California politicians are bold when it comes to discussing reparations, but not when it comes to implementing them. The true leader of the country’s reparations movement — and the place California needs to follow — is Evanston, Ill.
The day before this year’s Black History Month began, a group of powerful Black California lawmakers got the whole country talking about reparations. They proposed 14 bills seeking to address issues like food insecurity, hair discrimination in competitive sports and racist property seizures, among other things.
These Black leaders had an opportunity to be courageous and make one of their bills about cash payments, but they didn’t. This wasn’t an unfortunate oversight — it was intentional.
“Many of the bills seem like they were coming from parts of bills that were in the works already and didn’t have anything to do with reparations,” said Darrin Young, a reparations advocate who served as an expert witness for the state task force on the topic of mass incarceration and the state’s school-to-prison pipeline. “It’s saddening to see these Black politicians not do what’s right.”
But maybe this is to be expected in California. Politicians in this state are bold when it comes to discussing reparations but not when it comes to implementing them. Since in politics actions speak louder than savvy rhetoric, the true leader of the country’s reparations movement — and the place California and the rest of America needs to follow — is Evanston, Ill.

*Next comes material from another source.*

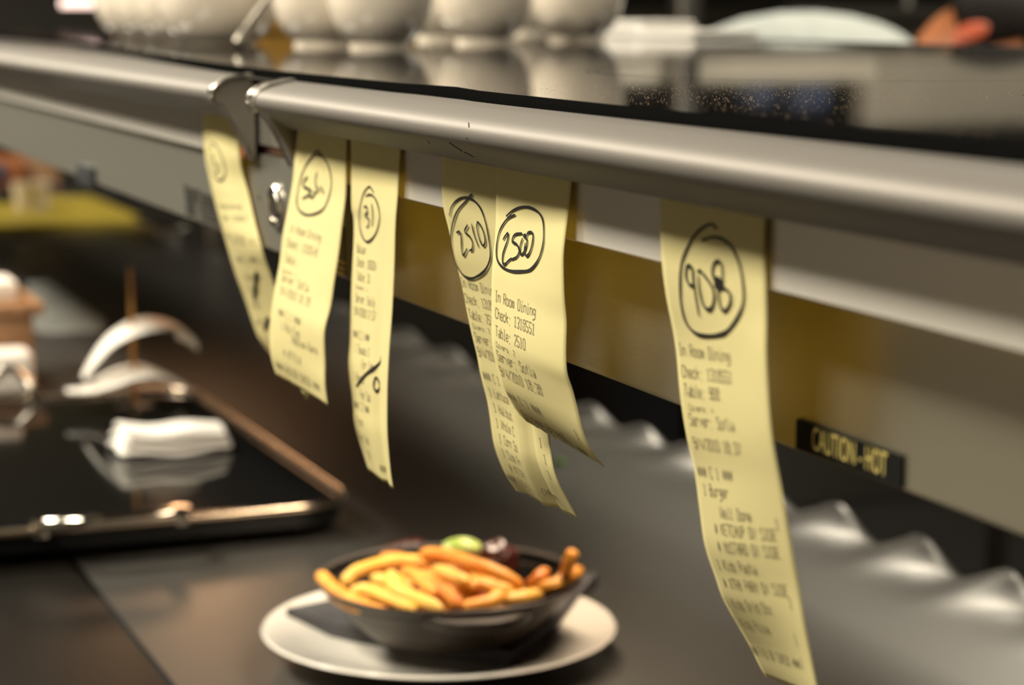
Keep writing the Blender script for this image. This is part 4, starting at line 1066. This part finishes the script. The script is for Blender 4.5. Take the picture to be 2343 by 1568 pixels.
# ---------------------------------------------------------------- person stooping behind the shelf
def person():
    d0 = 3.1
    c = ond(1885, 40, d0); gx, gy = c.x, c.y
    right = Vector((Rv.x, Rv.y, 0)).normalized(); fwd = Vector((Fv.x, Fv.y, 0)).normalized()
    base = Vector((gx, gy, 0))+fwd*.10
    def pt(r, f, z): return base+right*r+fwd*f+Vector((0, 0, z))
    t = thing('person', 'person in a pale blue-grey shirt stooping behind the shelf, head down to the right', 'person', (base.x, base.y, 0))
    def skin(name, verts, edges, m, parent, lv=2):
        me = bpy.data.meshes.new(name); me.from_pydata([v[0] for v in verts], edges, [])
        o = bpy.data.objects.new(name, me); C.objects.link(o); o.parent = parent; o.matrix_parent_inverse = Matrix.Translation(-parent_loc(parent)) if parent.type == 'EMPTY' else Matrix.Identity(4)
        sk = o.modifiers.new('skin', 'SKIN'); sk.use_smooth_shade = True
        for i, v in enumerate(verts):
            r = v[1]; r = r if isinstance(r, tuple) else (r, r); me.skin_vertices[0].data[i].radius = r
        me.skin_vertices[0].data[0].use_root = True
        s = o.modifiers.new('sub', 'SUBSURF'); s.levels = lv; s.render_levels = lv
        me.materials.append(m); return o
    # body
    V = [(pt(-.30,0,.92),.12),(pt(-.20,.0,1.06),.13),(pt(-.08,0,1.15),.135),(pt(.04,0,1.20),.13),(pt(.12,0,1.22),.08),(pt(.18,0,1.235),.052),
         (pt(-.30,-.09,.86),.09),(pt(-.26,-.09,.48),.062),(pt(-.30,-.09,.09),.042),(pt(-.20,-.10,.035),.035),
         (pt(-.30,.10,.86),.09),(pt(-.26,.10,.48),.062),(pt(-.30,.10,.09),.042),(pt(-.20,.11,.035),.035),
         (pt(.08,-.19,1.17),.058),(pt(.14,-.22,.95),.042),(pt(.30,-.16,.86),.032),(pt(.36,-.14,.84),.028),
         (pt(.08,.19,1.17),.058),(pt(.14,.22,.95),.042),(pt(.30,.16,.86),.032),(pt(.36,.14,.84),.028)]
    E_ = [(0,1),(1,2),(2,3),(3,4),(4,5),(0,6),(6,7),(7,8),(8,9),(0,10),(10,11),(11,12),(12,13),(3,14),(14,15),(15,16),(16,17),(3,18),(18,19),(19,20),(20,21)]
    skin('body', V, E_, M_skin, t)
    # shirt: a little larger than the trunk, with sleeves
    V = [(pt(-.26,0,1.00),(.145,.16)),(pt(-.17,0,1.105),(.145,.17)),(pt(-.06,0,1.190),(.15,.18)),(pt(.05,0,1.205),(.13,.15)),(pt(.15,0,1.212),(.105,.11)),
         (pt(.07,-.19,1.185),.085),(pt(.12,-.23,1.02),.07),(pt(.07,.19,1.185),.085),(pt(.12,.23,1.02),.07)]
    skin('shirt', V, [(0,1),(1,2),(2,3),(3,4),(3,5),(5,6),(3,7),(7,8)], M_shirt, t)
    V = [(pt(-.30,0,.90),.15),(pt(-.30,-.09,.84),.11),(pt(-.26,-.09,.48),.08),(pt(-.30,-.09,.10),.062),(pt(-.30,.10,.84),.11),(pt(-.26,.10,.48),.08),(pt(-.30,.10,.10),.062)]
    skin('trousers', V, [(0,1),(1,2),(2,3),(0,4),(4,5),(5,6)], M_apron, t)
    # head: shaped sphere, face turned down
    b = NB(); bmesh.ops.create_uvsphere(b, u_segments=36, v_segments=24, radius=1)
    for v in b.verts:
        x, y, z = v.co
        sx = .075*(1-.14*max(0, -z)); nose = .020*math.exp(-((x/.16)**2+((z+.12)/.16)**2)) if y < -.5 else 0
        eye = -.006*math.exp(-(((abs(x)-.38)/.16)**2+((z-.02)/.12)**2)) if y < -.5 else 0
        mouth = .004*math.exp(-((x/.3)**2+((z+.48)/.08)**2)) if y < -.3 else 0
        v.co = Vector((x*sx, y*.093-nose-eye-mouth, z*.112))
    hc = pt(.255, .0, 1.262)
    # head axes: crown points right and slightly down, face points down
    zax = (right*.80+Vector((0,0,.22))+fwd*-.15).normalized(); yax = (Vector((0,0,1))+right*-.1 + fwd*.55).normalized(); xax = yax.cross(zax).normalized(); yax = zax.cross(xax)
    HM = Matrix((( xax.x, yax.x, zax.x, hc.x), (xax.y, yax.y, zax.y, hc.y), (xax.z, yax.z, zax.z, hc.z), (0,0,0,1)))
    bmesh.ops.transform(b, matrix=HM, verts=b.verts[:]); head = obj('head', b, M_skin, t)
    for s in (-1, 1):
        b = NB(); bmesh.ops.create_uvsphere(b, u_segments=14, v_segments=10, radius=1)
        bmesh.ops.transform(b, matrix=HM @ Matrix.Translation((s*.076, .008, -.010)) @ Matrix.Diagonal((.010,.018,.030,1)), verts=b.verts[:]); obj('ear', b, mat('ear_skin', (.55,.10,.04,1), .5, sss=.2), head)
    b = NB(); bmesh.ops.create_uvsphere(b, u_segments=32, v_segments=24, radius=1)
    dele = []
    for v in b.verts:
        x, y, z = v.co
        if (y < -.25 and z < .45) or z < -.35: dele.append(v)
        v.co = Vector((x*.083, y*.101+.003, z*.120))
    bmesh.ops.delete(b, geom=dele, context='VERTS')
    bmesh.ops.transform(b, matrix=HM, verts=b.verts[:]); h = obj('hair', b, M_hair, head); md = h.modifiers.new('thick', 'SOLIDIFY'); md.thickness = .006
    for s in (-1, 1):
        b = NB(); tube(b, [pt(-.33, s*.095, .03), pt(-.26, s*.095, .045), pt(-.16, s*.10, .035)], [.045,.045,.036], 14, flat=.75); obj('shoe', b, M_dark, t)
    # hands with five fingers on a small prep board
    for s in (-1, 1):
        w = pt(.37, s*.135, .835); HV = [(w,.024),(w+right*.05,.027)]; HE = [(0,1)]
        for k_ in range(4):
            o_ = (k_-1.5)*.019; L_ = (.062,.072,.066,.052)[k_]
            a = len(HV); HV += [(w+right*.085+fwd*o_+Vector((0,0,-.004)),.010),(w+right*(.085+L_*.55)+fwd*o_*1.15+Vector((0,0,-.014)),.0085),(w+right*(.085+L_)+fwd*o_*1.2+Vector((0,0,-.032)),.0075)]
            HE += [(1,a),(a,a+1),(a+1,a+2)]
        a = len(HV); HV += [(w+right*.035+fwd*(-s*.034),.011),(w+right*.065+fwd*(-s*.052)+Vector((0,0,-.012)),.009)]; HE += [(0,a),(a,a+1)]
        skin('hand', HV, HE, M_skin, t, 1)
person()
# low prep table the person works at
def prep_table():
    d0 = 3.1; c = ond(1900, 60, d0); right = Vector((Rv.x, Rv.y, 0)).normalized(); fwd = Vector((Fv.x, Fv.y, 0)).normalized()
    o_ = Vector((c.x, c.y, 0))+fwd*.1+right*.75
    t = thing('prep_table', 'steel prep table in front of the stooping person', 'table', o_)
    M_ = Matrix.Translation(o_) @ Matrix.Rotation(math.atan2(right.y, right.x), 4, 'Z')
    b = NB(); box(b, -.42, .45, -.4, .4, .74, .78, .004, M_); obj('tabletop', b, M_steel, t)
    for sx in (-.38, .41):
        for sy in (-.36, .36):
            b = NB(); p = M_ @ Vector((sx, sy, 0)); tube(b, [p, p+Vector((0,0,.74))], .02, 12); obj('leg', b, M_steel, t)
prep_table()

# ---------------------------------------------------------------- world
w = bpy.data.worlds.new('kitchen_ambient'); S.world = w; w.use_nodes = True
w.node_tree.nodes['Background'].inputs[0].default_value = (.95,.88,.72,1); w.node_tree.nodes['Background'].inputs[1].default_value = .12
S.cycles.use_denoising = True
S.cycles.max_bounces = 8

The city of roughly 77,000, just north of Chicago with a population that is 62% white and 17% Black, began its reparations journey back in 2019. The city established a reparations fund that is getting $10 million from the city’s cannabis retailers occupation tax and an additional $10 million from the city’s real estate transfer tax. The fund made Evanston the first city in the country to enact a government-funded reparations program aimed specifically at providing redress for historical harms faced by Black people.
While Evanston’s reparations money is small compared to what would be needed to fund statewide reparations in California, or citywide reparations in San Francisco, Evanston’s political leaders show that it can be simple to agree to set money aside. This move just needs elected officials who believe in what’s morally right, even if it’s politically divisive.
It isn’t just Black folks benefiting from reparations in Evanston. A study on the effort conducted last year by Northwestern University’s Center for the Study of Diversity and Democracy also found Evanston’s reparations program led to “double-digit net increases in trust in city government … among all ethnic and racial demographic groups.” While only roughly 20% percent of white America supports reparations, according to national surveys, 70% of white respondents in Evanston viewed the reparations program as “good public policy” for the city, according to the Northwestern University study. These white supporters are likely encouraged by seeing how reparations bring the community closer together socially and politically.
Setting up the reparations fund back in 2019, even before city leaders had a clear plan for how to use the money, was a key part in reparations existing in Evanston, according to Robin Rue Simmons, a former Evanston alderwoman who led the city’s efforts. Simmons is the founder and executive director of the nonprofit FirstRepair, which promotes local reparations policies around the country, and she is also the chairwoman of the City of Evanston Reparations Committee.
“Evanston has set a new standard,” Rue Simmons said. “There’s a precedent now, you can actually pass reparations specifically for the harm in the Black community and repair that community … every government body can point to Evanston and say it is possible.”
Less than two years after Evanston created its reparations fund, the city launched a program aimed at addressing the harm Black residents experienced from housing discrimination and segregation in the city between 1919 and 1969 — the period in which housing discrimination was allowed through zoning ordinances. Eligible recipients can get $25,000 for things like paying off a mortgage, remodeling a home or putting a downpayment on a home, which the city will help them coordinate.
According to the city, 80 people will receive reparations in 2024. Last year, as of Aug. 1, the city reported distributing reparations to 76 people. As of 2023, Evanston had given just over $1 million in reparations, with a plan of eventually giving away at least $10 million.
Most importantly, reparations recipients also have the option of just getting the tax free $25,000 as a cash payment.
Meanwhile, California’s Black Legislative Caucus couldn’t even see fit to make cash payments one of its first proposed bills; San Francisco’s Black mayor refused last year to carve out a measly $4 million from an annual budget of over $14 billion to fund an office of reparations, and cash payment reparations struggle to have support among California voters, in part, because most of our elected officials aren’t helping to educate the public on the need for reparations.
“In communities with partisan politics … you’re going to have far more challenges than a community that is value- and mission-aligned like Evanston,” Rue Simmons said.
Reparations aren’t something that can be approached with timidity. They’re a historic pursuit that demands visionary leadership and political fortitude.
The only reason California is considered a leader in the national reparations movement is because of the work by a first-in-the-nation state reparations task force that spent two years studying the legacy of chattel slavery and developing reparations proposals. But the task force’s work only makes California a leader in ambitious research, advocacy and thought — not decisive political action.
What America needs most right now is to see politicians proving how reparations can be more than just hollow promises and empty rhetoric — and these examples exist in Evanston — not California.